Aim of the exercise:
Reading down the listing below, count the lines where the word "part" shows up, then give only that count.

Supplied records:
════════════════

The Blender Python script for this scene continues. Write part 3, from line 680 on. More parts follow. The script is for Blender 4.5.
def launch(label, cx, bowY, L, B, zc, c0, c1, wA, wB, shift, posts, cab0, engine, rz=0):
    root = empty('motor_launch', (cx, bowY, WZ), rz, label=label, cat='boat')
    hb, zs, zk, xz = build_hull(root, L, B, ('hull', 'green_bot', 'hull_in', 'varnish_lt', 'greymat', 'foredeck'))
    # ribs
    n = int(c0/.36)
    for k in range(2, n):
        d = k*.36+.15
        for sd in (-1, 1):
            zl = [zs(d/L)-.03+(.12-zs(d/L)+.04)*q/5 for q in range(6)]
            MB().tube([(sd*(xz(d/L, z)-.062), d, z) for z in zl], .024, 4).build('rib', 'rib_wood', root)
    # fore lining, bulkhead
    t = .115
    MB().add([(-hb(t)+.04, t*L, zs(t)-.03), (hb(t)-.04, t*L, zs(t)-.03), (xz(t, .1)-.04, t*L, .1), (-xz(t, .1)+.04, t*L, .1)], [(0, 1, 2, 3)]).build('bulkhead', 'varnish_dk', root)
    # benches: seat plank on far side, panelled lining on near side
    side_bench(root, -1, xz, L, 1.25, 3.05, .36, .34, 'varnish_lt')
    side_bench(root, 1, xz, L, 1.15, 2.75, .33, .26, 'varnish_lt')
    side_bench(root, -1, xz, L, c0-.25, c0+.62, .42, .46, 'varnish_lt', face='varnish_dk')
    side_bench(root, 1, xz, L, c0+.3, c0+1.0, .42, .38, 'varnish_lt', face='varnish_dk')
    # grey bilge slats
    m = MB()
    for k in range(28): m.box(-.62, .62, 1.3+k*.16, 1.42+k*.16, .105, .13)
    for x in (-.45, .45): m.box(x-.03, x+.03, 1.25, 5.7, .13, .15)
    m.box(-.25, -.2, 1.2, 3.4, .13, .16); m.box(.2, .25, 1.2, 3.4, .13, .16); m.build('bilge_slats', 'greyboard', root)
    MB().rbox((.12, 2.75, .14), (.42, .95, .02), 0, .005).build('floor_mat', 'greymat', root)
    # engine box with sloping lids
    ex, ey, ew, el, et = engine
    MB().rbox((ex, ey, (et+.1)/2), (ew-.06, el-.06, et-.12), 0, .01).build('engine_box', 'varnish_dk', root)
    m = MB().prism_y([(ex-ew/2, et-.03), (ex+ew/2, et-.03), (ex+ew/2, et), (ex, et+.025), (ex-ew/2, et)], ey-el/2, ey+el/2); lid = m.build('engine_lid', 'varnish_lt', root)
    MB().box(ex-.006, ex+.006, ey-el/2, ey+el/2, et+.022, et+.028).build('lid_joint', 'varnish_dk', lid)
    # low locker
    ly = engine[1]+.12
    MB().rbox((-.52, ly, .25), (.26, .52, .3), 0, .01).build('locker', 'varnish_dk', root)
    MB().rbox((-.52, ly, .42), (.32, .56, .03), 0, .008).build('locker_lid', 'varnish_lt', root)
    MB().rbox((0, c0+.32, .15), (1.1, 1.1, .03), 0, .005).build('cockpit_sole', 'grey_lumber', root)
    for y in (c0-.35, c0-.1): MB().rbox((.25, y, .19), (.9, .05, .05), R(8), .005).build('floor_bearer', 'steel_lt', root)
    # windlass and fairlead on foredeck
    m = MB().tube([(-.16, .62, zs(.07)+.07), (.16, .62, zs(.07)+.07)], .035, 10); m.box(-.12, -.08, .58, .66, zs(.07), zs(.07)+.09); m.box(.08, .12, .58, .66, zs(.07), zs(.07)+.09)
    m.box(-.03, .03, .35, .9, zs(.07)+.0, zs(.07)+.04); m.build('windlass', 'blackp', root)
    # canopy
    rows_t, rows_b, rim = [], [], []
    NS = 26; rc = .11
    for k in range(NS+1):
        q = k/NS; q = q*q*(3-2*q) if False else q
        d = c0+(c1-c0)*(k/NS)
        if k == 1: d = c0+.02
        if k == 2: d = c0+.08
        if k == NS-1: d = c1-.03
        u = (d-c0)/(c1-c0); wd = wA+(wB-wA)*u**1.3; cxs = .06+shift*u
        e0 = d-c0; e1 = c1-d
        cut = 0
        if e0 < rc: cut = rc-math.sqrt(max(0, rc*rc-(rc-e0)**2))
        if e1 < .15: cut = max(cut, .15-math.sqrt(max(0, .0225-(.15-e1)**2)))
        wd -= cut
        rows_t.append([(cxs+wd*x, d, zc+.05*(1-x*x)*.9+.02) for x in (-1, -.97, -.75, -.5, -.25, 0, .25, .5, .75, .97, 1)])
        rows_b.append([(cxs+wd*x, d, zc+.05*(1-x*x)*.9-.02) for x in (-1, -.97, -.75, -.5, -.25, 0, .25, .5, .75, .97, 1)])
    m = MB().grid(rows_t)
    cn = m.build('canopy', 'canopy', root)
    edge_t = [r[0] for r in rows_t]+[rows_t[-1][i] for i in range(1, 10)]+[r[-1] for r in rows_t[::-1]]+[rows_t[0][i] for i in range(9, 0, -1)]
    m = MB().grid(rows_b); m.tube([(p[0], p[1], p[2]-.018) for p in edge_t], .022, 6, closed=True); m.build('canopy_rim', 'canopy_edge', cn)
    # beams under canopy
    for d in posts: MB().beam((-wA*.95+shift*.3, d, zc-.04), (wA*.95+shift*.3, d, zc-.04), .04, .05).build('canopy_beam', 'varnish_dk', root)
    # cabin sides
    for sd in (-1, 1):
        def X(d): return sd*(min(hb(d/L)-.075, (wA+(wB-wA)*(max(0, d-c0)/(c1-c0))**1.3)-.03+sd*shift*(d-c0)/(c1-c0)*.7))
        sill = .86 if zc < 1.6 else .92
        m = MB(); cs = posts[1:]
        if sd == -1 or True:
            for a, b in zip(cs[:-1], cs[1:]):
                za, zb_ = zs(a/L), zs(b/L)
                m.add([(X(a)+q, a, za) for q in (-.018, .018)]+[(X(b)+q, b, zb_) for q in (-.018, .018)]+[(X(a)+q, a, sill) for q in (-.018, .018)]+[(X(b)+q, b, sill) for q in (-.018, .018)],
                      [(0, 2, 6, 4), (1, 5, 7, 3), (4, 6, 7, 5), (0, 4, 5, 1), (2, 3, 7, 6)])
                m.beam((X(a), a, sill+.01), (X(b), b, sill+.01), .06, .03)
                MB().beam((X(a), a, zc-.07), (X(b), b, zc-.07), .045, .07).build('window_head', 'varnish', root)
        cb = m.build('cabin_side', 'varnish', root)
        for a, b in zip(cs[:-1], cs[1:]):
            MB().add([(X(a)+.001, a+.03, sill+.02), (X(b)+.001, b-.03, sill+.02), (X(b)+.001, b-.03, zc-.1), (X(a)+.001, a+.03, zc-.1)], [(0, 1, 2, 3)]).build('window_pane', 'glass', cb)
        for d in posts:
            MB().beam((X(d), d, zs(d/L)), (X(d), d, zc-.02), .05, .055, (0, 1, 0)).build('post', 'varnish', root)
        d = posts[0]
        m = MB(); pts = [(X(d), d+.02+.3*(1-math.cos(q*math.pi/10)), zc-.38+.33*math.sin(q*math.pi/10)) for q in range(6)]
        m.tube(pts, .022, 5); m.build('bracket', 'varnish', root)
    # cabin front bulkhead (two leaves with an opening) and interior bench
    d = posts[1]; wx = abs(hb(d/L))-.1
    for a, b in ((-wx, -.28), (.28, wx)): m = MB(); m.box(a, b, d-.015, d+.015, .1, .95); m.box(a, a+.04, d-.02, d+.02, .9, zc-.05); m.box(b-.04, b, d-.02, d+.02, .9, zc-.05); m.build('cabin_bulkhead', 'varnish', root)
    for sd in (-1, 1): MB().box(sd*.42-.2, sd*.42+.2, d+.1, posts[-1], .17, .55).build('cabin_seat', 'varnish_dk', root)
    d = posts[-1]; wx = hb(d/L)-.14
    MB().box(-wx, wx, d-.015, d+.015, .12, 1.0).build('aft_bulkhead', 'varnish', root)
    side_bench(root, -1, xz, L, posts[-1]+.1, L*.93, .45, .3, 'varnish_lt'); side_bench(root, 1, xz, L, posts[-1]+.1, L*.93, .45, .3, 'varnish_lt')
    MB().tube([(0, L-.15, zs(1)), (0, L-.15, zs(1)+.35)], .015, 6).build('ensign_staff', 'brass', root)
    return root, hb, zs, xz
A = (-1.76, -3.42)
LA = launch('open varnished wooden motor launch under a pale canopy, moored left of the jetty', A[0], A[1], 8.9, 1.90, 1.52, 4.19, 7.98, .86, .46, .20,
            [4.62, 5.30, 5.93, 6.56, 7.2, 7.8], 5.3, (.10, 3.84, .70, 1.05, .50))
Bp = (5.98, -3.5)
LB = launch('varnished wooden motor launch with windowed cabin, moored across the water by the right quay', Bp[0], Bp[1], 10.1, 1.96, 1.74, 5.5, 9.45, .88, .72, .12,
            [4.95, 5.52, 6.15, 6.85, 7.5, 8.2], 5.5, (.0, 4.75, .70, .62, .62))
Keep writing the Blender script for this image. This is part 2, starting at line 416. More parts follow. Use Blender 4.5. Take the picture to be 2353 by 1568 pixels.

════════════════

The reply:
2